Revival: An Old-School, Open World, Player Driven, Lovecraftian MMO?

Thursday, February 19, 2015

 Yes, it is a real thing. Revival is an MMO from Illfonic that promises some really enticing things. Set in a feudal-ish world with a heavy dose of  Lovecraft in the mix, Revival boasts a player driven economy and political structure, a completely skill-based combat system and an open story driven by player and community actions. These aren't exactly new ideas, but most of today's MMOs adhere to rigid story structures and highly controlled game economies. As tempting as it is to name Revival as the herald of a return to old school MMO sandbox games, I'd recommend a bit of temperance. This is a game still very early in its development, but already setting off some warning bells.

The game's mission statement is thus: " Revival is the rebirth of the player-driven, sandbox, fantasy role-playing world. Player agency, world persistence, and absolutely zero compromises are the cornerstones of our quest for a living, persistent, dark fantasy role-playing world." As a longtime tabletop gamer, this message struck me in all the right places. I've always wanted to have a more meaningful impact in the game worlds I inhabit. I think most players out there would love to feel as though they were more a part of the game, like they were less playing a role than inhabiting that world. It's also something we've all been promised from countless games, and very few have delivered on those promises. I'm looking at you, Destiny.

Player, NPC or Live Storyteller? It's too early to tell.

Making a sandbox work in the context of an MMO can be a hugely taxing endeavor. IllFonic seems to have looked this task in its metaphorical eye and spat in it.

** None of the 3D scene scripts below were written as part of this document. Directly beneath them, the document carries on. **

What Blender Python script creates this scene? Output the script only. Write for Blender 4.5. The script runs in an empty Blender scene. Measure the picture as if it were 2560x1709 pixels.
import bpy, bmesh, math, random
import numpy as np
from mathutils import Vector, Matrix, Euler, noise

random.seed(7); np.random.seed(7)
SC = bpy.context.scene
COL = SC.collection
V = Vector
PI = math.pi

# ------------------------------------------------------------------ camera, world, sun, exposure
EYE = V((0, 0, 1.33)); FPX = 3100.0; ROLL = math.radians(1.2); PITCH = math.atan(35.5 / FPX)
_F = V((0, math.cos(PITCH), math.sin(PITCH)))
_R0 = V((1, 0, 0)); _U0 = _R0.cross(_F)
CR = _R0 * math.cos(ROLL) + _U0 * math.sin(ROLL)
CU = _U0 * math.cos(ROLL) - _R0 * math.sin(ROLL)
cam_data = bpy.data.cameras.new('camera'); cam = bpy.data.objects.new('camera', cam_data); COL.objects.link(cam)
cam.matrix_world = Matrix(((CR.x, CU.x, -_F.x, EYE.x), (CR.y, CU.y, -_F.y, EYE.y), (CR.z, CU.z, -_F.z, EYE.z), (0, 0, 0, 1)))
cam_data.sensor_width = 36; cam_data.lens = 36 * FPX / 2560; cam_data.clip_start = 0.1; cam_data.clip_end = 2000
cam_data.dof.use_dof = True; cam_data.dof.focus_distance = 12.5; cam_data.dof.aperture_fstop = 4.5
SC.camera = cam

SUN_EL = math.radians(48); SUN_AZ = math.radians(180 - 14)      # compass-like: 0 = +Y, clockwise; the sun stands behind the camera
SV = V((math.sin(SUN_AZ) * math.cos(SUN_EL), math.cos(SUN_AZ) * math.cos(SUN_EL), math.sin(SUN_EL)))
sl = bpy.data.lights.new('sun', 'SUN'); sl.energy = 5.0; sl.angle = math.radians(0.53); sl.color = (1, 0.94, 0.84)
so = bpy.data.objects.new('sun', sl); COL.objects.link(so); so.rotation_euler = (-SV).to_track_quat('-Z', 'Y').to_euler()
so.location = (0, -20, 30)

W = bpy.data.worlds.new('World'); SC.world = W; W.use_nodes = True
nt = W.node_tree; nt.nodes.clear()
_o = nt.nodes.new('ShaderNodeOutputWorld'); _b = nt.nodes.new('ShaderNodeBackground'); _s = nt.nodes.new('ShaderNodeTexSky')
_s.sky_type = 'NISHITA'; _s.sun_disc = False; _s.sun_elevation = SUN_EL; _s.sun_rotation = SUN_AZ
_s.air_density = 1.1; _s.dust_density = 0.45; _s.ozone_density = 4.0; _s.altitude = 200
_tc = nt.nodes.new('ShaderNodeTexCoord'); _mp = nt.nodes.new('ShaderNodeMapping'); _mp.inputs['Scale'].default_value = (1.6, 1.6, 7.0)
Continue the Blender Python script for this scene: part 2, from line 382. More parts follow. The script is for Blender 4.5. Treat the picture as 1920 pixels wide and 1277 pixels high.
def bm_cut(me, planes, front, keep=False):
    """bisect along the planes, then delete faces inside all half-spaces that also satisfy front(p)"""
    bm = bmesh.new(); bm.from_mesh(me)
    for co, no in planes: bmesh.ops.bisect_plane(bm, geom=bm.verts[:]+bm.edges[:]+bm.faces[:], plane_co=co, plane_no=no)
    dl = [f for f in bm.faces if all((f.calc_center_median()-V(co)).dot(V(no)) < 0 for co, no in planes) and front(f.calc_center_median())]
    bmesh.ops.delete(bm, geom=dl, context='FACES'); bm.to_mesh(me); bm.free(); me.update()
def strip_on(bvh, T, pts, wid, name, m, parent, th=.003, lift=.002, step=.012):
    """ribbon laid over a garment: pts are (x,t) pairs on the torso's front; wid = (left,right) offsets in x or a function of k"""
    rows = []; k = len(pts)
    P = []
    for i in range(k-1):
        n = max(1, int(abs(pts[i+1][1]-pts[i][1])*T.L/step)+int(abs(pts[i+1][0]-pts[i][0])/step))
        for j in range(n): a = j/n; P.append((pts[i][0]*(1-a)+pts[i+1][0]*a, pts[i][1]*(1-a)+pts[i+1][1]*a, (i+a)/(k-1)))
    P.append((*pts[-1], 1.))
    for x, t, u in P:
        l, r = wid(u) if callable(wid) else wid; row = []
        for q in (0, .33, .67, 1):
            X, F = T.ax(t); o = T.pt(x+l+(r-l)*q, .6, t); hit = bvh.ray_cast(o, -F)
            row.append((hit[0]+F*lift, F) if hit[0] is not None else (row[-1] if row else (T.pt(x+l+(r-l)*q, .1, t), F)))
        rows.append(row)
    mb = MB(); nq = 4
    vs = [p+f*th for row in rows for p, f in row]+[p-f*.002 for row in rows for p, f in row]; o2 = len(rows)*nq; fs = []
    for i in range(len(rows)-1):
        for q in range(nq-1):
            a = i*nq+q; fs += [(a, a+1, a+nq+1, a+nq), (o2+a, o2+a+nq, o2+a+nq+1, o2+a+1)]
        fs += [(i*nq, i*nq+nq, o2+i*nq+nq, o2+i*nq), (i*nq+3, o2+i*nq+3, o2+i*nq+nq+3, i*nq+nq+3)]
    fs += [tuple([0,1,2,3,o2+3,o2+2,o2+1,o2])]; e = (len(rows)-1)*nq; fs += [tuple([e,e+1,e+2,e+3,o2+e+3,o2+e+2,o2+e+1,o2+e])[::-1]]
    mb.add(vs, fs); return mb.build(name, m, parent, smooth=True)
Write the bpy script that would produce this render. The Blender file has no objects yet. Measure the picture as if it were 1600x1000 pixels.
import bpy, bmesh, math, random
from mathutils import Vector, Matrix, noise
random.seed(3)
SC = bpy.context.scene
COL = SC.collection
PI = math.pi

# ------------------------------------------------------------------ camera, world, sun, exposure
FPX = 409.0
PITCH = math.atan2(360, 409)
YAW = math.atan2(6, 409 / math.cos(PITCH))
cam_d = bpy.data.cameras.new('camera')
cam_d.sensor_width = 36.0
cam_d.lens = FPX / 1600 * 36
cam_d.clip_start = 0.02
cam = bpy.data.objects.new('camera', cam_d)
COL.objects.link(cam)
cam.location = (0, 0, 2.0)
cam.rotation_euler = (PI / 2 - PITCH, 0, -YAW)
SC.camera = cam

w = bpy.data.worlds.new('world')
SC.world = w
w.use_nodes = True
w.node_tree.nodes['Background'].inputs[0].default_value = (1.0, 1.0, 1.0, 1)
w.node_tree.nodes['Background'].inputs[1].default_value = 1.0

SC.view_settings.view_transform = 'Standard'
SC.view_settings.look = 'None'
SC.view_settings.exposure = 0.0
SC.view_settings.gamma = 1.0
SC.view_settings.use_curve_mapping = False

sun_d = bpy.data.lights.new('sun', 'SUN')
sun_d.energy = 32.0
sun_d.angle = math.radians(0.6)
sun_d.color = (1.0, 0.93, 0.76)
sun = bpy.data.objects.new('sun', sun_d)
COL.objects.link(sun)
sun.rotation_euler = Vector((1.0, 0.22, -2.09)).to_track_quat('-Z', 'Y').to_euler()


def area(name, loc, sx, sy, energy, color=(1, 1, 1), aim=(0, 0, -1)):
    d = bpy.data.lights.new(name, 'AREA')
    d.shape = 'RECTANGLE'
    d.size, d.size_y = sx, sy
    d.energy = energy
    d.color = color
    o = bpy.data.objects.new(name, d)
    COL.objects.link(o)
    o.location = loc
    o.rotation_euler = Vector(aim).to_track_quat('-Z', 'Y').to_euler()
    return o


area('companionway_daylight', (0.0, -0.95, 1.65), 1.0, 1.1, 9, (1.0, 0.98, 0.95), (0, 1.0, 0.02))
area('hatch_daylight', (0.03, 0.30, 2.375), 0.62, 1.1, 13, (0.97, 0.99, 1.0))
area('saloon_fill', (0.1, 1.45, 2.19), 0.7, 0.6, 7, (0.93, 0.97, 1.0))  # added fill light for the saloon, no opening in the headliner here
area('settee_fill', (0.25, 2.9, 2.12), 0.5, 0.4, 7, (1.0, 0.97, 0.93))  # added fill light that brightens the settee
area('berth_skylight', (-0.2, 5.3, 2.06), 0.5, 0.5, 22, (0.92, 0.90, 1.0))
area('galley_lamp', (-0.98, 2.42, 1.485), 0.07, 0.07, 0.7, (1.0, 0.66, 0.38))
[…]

On top of the player-driven, choice and consequences world, they've promised to have a dedicated team of developers solely focused on what they call live storytelling. Here is a selection from Revival's site describing the approach:

Storytellers do more than simply kick-off content packages and peruse game metrics. Our tools allow us to reach into the world and act as directly as any player. From the lowliest wandering beast, to the greatest monster of the deep, and everywhere in-between.
Far more than a simple cadre of guides, Storytellers can take possession of any creature in the world. They may deliver prophecy, raise armies, or guide adventurers to new lands. They may appear as man or beast, beggar or god. The Storytellers are hands-on content creators that can (and will) interact with the playerbase at any time, creating dynamic stories and opening the door to endless possibility.
Our Storytellers will have their hands on the reins of warlords and kings, dark gods and cults, but even the simplest mob may be driven by a Storyteller if the mood strikes, or if it serves the storyline. We may even drop in just to mix things up. Anything that can be imagined is in the realm of possibility, and that is the true power of Live Storytellers.
It's a tall order to have a team so omnipresent, especially for a game servers in multiple regions across the globe. I can't begin to imagine the resources a team like that must require. If executed as promised though, it could lead to some very interesting gameplay, especially when dealing with the inevitable trolls.

At this point, Revival appears to be a classless MMO, instead allowing players to decide which skills they with to learn and use in combat. The basic combat systems we're familiar with in MMOs have been changed as well. No toolbars for hotkeying abilities or extensive skill trees to slowly grind through. Skills, both combat and mundane are improved by using them. Learning new tricks in combat takes time but "when a player learns a new combat style and assumes its stance, the eight attacks available to them change to match the new style," creating a more fluid combat dynamic.

A view of  he town. Just like real life, you can't afford any of these houses.

My first impressions of Revival are hopeful, but the game is more concept than anything else for the moment. IllFonic has set release stages for potential players to experience.. Essentially, these development milestones made available for play in a sort of early access platform. The first stage "housing," allows players to walk around their virtual domicile and.. That's it. This is where I got a bit skeptical. You can stake your claim in the game world now by purchasing virtual real estate in Crown's Rock, a small island town. These homes range from hovels and apartments to grand manses and estates and cost anywhere from $36.62 to $386.40. That's real money dollars, not virtual coinage. Yes, it seems Revival real estate is approximate to Star Citizen's ships.

I can't justify those kinds of costs, just to explore a house. These are not the gate fees that the average player can be expected to afford. Revival seems o have an answer to this issue by stating that many servers will be free to play and that "Revival is built to be fun for players, whether they spend money or not." However, the game will have subscription based "Gold servers" offering more content. These gold server are also the only place to experience the "24/7 Live storytelling" we talked about earlier. So the game may be fun for everyone, but it's built to be better for those that drop more money on it.

It's too early to say anything for sure yet. Revival has my attention, but without clear models or demonstrations of the systems they promise and some clarification on their pay model, it will be a difficult sell.